Watching DeMarcus Cousins with Team USA.

James Ham of CSN California on Cousins:

He’s primed to show the world what both he and plenty of others around the basketball world already believe — that he is the best big man in the world.

“It’s a no-brainer,” Kings general manager Vlade Divac said from his courtside seat. “He’s the most dominant player in the whole world. And being from Serbia, I have to root for Serbia, but I feel bad for them. He’s going to kill them.”

If we take Divac’s statement — “He’s the most dominant player in the whole world” — at face value, nope. LeBron James is. Other players like Stephen Curry, Kevin Durant and Russell Westbrook are also better than Cousins, but big men can dominate in a way perimeter players can’t

If Divac meant just among big men, there’s a case. When Cousins is fully engaged, it’s one I’d definitely buy.
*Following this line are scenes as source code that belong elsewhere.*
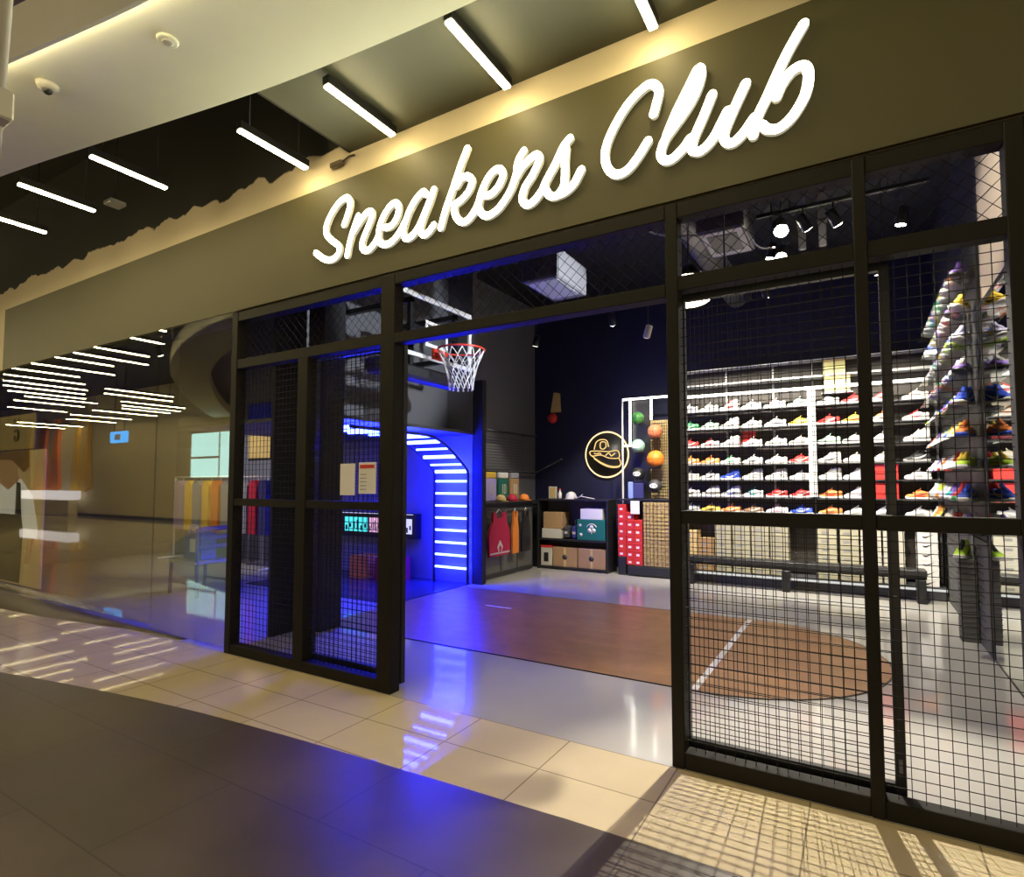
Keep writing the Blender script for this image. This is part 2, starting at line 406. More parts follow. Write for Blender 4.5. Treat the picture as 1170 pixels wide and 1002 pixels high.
struct('wall_right', MB().box(.97, 1.3, 6.33, 9.85, 0, 5.0), M['charcoal'], 'dark side wall above the sneaker display')
struct('wall_right', MB().box(.965, 1.3, 5.03, 6.33, 0, 5.0), M['cream_wall'], 'cream side wall holding the mirror')
struct('wall_right', MB().box(.97, 1.3, 3.4, 5.03, 0, 5.0), M['black_wall'])
struct('ceiling_shop', MB().box(-13, 1.3, 3.4, 10, 4.955, 5.05), M['black_wall'], 'black open ceiling of the shop')
# ------------------------------------------------------------------ shopfront metalwork
YF0, YF1 = 3.10, 3.20
def square_mesh(x0, x1, z0, z1, y, pitch=.05, r=.0016):
    mb = MB()
    nx = max(1, round((x1-x0)/pitch)); nz = max(1, round((z1-z0)/pitch))
    for i in range(1, nx): x = x0+(x1-x0)*i/nx; mb.box(x-r, x+r, y-r, y+r, z0, z1)
    for i in range(1, nz): z = z0+(z1-z0)*i/nz; mb.box(x0, x1, y+r, y+3*r, z-r, z+r)
    return mb
def diamond_mesh(x0, x1, z0, z1, y, pitch=.078, r=.0014):
    mb = MB(); h = z1-z0; k = -int(h/pitch)-1
    while x0+k*pitch < x1+h:
        for sg in (1, -1):
            xa = x0+k*pitch; pts = []
            # line from (xa, z0) going up with slope sg
            a, b = (xa, z0), (xa+sg*h, z1)
            ta, tb = 0., 1.
            dx = b[0]-a[0]
            t0, t1 = (x0-a[0])/dx, (x1-a[0])/dx
            if t0 > t1: t0, t1 = t1, t0
            ta, tb = max(0, t0), min(1, t1)
            if tb-ta > .03:
                yy = y+(r if sg > 0 else -r)
                mb.tube([(a[0]+dx*ta, yy, z0+h*ta), (a[0]+dx*tb, yy, z0+h*tb)], r*1.2, 4, smooth=False)
        k += 1
    return mb
F, W = M['frame'], M['wire']
# left grille
g = thing('metal_grille', 'black framed wire mesh grille between the glass and the shop entrance', 'grille', (-3.9, 3.15, 0))
for a, b, z0, z1 in ((-4.87,-4.79,0,3.05),(-3.955,-3.835,.085,2.53),(-3.03,-2.895,0,3.05)):
    MB().bbox(a, b, YF0, YF1, z0, z1, .004).build('post', F, g)
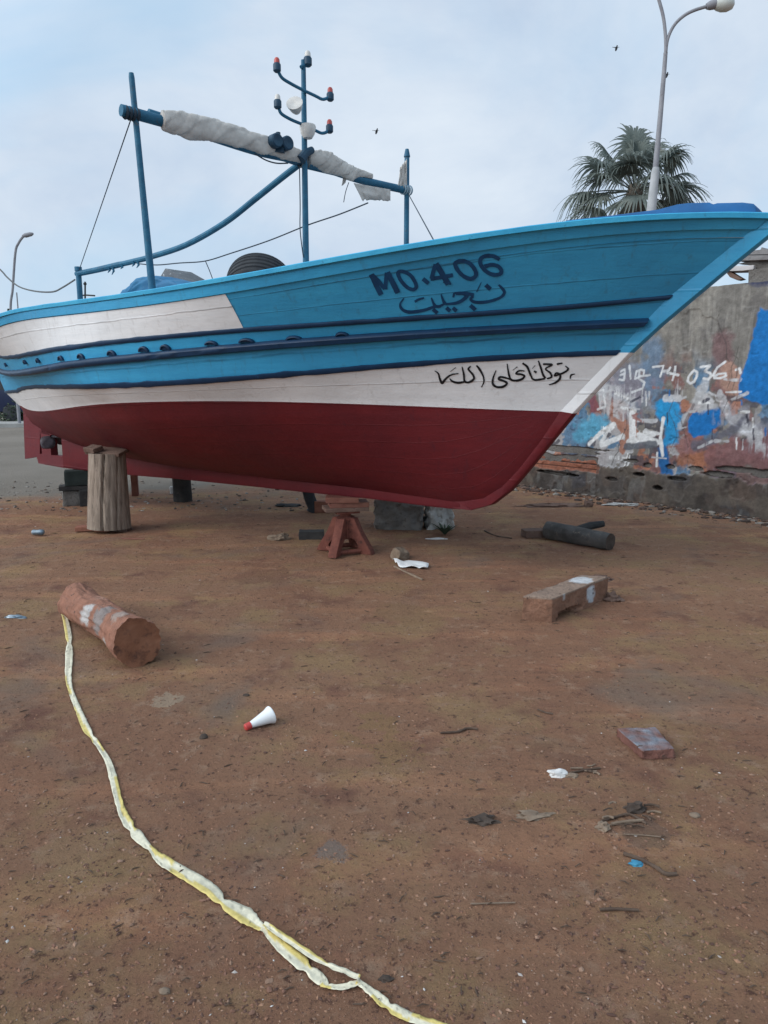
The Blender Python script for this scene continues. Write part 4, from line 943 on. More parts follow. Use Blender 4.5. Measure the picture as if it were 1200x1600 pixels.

He’s a load to handle inside, and his defense can be top-notch.

There are just too many times Cousins checks out. It’s a fine line, because Cousins’ emotions carries him to his highs. But he hasn’t yet found an ideal equilibrium point. His lows are still too low and too frequent.

That said, no center nears Cousins’ peak dominance. DeAndre Jordan and Draymond Green, when he plays the position, need too much help from teammates to be considered truly dominant. Andre Drummond isn’t polished enough. Even with his flaws, Cousins is probably already the NBA’s most dominant center.

Most dominant player, though? No. That’s a step too far.